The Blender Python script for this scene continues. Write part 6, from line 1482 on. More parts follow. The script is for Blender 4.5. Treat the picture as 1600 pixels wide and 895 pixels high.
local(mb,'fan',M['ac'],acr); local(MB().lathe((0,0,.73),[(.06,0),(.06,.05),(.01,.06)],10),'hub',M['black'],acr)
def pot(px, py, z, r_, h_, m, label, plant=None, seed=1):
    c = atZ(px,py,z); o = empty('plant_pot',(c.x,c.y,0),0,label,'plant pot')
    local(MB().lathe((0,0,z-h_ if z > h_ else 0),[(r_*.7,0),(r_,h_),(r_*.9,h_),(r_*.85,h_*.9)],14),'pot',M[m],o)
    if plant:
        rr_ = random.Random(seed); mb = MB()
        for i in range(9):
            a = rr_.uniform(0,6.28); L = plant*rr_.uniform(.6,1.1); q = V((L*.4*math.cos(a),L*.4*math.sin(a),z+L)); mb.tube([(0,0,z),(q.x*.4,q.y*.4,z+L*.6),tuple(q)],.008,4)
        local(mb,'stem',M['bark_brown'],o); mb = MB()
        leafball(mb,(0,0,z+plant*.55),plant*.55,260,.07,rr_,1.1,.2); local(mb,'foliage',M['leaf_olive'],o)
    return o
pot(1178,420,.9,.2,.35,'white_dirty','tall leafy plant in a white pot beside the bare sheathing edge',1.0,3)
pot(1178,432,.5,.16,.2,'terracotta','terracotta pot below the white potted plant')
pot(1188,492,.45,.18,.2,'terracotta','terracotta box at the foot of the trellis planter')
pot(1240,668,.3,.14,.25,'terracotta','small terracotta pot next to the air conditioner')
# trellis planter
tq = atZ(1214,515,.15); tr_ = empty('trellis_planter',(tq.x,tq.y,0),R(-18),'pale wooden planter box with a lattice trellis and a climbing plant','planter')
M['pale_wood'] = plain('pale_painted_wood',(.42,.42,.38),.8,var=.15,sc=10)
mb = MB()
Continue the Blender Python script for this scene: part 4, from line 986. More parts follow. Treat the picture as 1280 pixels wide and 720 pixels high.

■ ■ ■

**EXERCISE AIM**:
Copy out the material word for word and line for line.

**THE REPLY**:
The Blender Python script for this scene continues. Write part 6, from line 1482 on. More parts follow. The script is for Blender 4.5. Treat the picture as 1600 pixels wide and 895 pixels high.
local(mb,'fan',M['ac'],acr); local(MB().lathe((0,0,.73),[(.06,0),(.06,.05),(.01,.06)],10),'hub',M['black'],acr)
def pot(px, py, z, r_, h_, m, label, plant=None, seed=1):
    c = atZ(px,py,z); o = empty('plant_pot',(c.x,c.y,0),0,label,'plant pot')
    local(MB().lathe((0,0,z-h_ if z > h_ else 0),[(r_*.7,0),(r_,h_),(r_*.9,h_),(r_*.85,h_*.9)],14),'pot',M[m],o)
    if plant:
        rr_ = random.Random(seed); mb = MB()
        for i in range(9):
            a = rr_.uniform(0,6.28); L = plant*rr_.uniform(.6,1.1); q = V((L*.4*math.cos(a),L*.4*math.sin(a),z+L)); mb.tube([(0,0,z),(q.x*.4,q.y*.4,z+L*.6),tuple(q)],.008,4)
        local(mb,'stem',M['bark_brown'],o); mb = MB()
        leafball(mb,(0,0,z+plant*.55),plant*.55,260,.07,rr_,1.1,.2); local(mb,'foliage',M['leaf_olive'],o)
    return o
pot(1178,420,.9,.2,.35,'white_dirty','tall leafy plant in a white pot beside the bare sheathing edge',1.0,3)
pot(1178,432,.5,.16,.2,'terracotta','terracotta pot below the white potted plant')
pot(1188,492,.45,.18,.2,'terracotta','terracotta box at the foot of the trellis planter')
pot(1240,668,.3,.14,.25,'terracotta','small terracotta pot next to the air conditioner')
# trellis planter
tq = atZ(1214,515,.15); tr_ = empty('trellis_planter',(tq.x,tq.y,0),R(-18),'pale wooden planter box with a lattice trellis and a climbing plant','planter')
M['pale_wood'] = plain('pale_painted_wood',(.42,.42,.38),.8,var=.15,sc=10)
mb = MB()
Continue the Blender Python script for this scene: part 4, from line 986. More parts follow. Treat the picture as 1280 pixels wide and 720 pixels high.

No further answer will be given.